This book is more revealing as an example of ideological framing than as economic history. It contains historical material and occasional useful institutional observations, but its causal arguments are often underdeveloped, selective and politically evasive. Especially in the treatment of the Mao-era crises, key factors are displaced or downplayed, while concepts such as state capital, fiscal crisis and urban-rural risk transfer are made to carry more explanatory weight than the evidence supports. The dense and convoluted prose makes the reading experience even more frustrating.

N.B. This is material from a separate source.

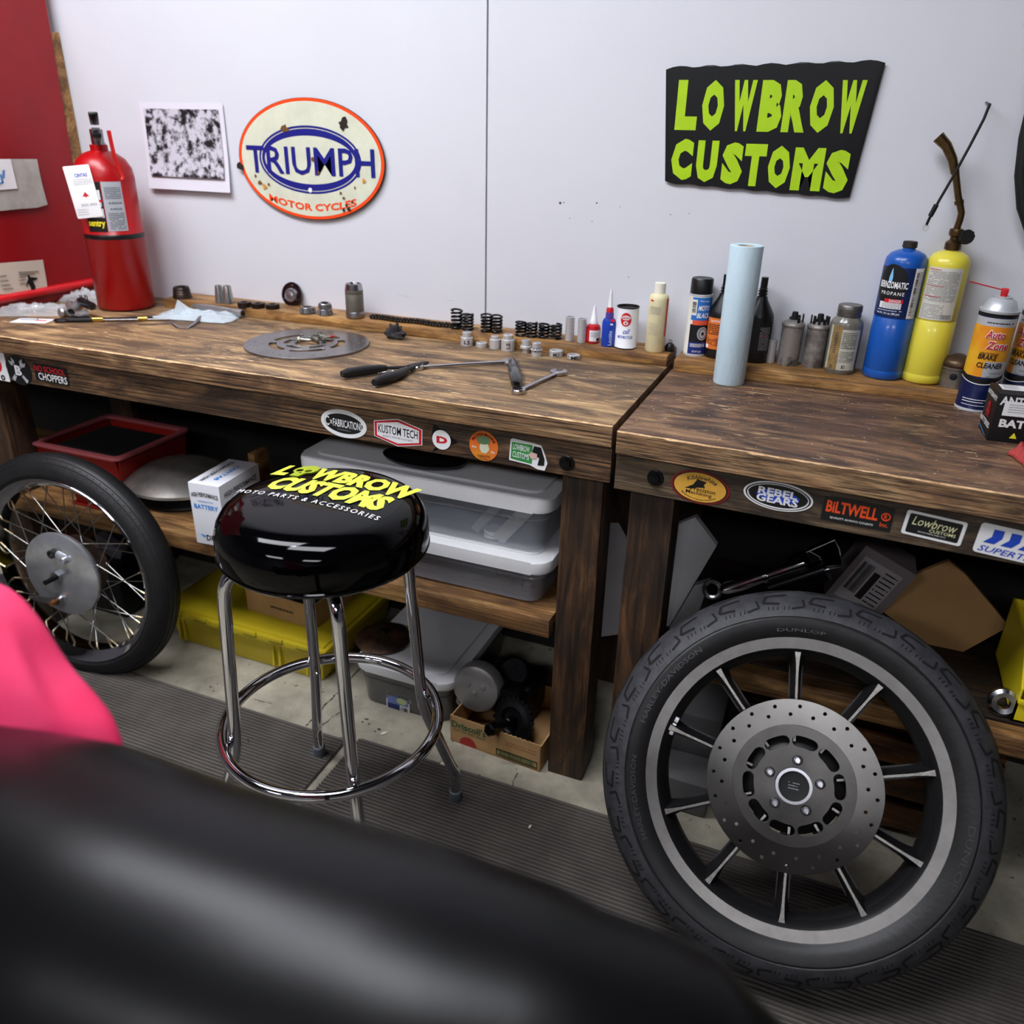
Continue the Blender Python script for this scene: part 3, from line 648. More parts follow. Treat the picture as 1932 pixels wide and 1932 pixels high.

The first crisis around the Great Leap Forward is presented as being caused primarily by the withdrawal of Soviet development assistance. Political and institutional failures are almost completely omitted, and Mao Zedong is not even mentioned in the chapter. I continued reading in the hope that the analysis would become more convincing, but unfortunately it only became weaker.
The third crisis is explained through a series of fairly arbitrary causal links. Foreign assistance is said to have produced fiscal deficits, which in turn supposedly led to an industrial crisis and mass unemployment. Yet large fiscal deficits would only follow from foreign assistance if the projects were mismanaged, poorly financed, or failed to generate sufficient returns. The book does not explain this mechanism. Nor does it explain how fiscal deficits translated into an industrial crisis. Only the link between industrial crisis and urban unemployment is relatively straightforward and therefore plausible without much elaboration.
Overall, this is a disappointing attempt at explaining China’s post-1949 crises. The book repeatedly turns complex historical episodes into a familiar ideological pattern: external dependency, state capital, fiscal strain, and cost transfer. That framework may occasionally generate useful observations, but here it often replaces rather than supports serious economic-historical analysis. It is also striking how external actors seem to bear much of the blame, whether they provide assistance or withdraw it. That may be convenient as an explanation, but it is hardly convincing.
Wen's language can be arcane/technical (not surprised as most profs have this sort of problems). I will recommend future readers to listen to his public lectures for making the reading process easier/tolerable.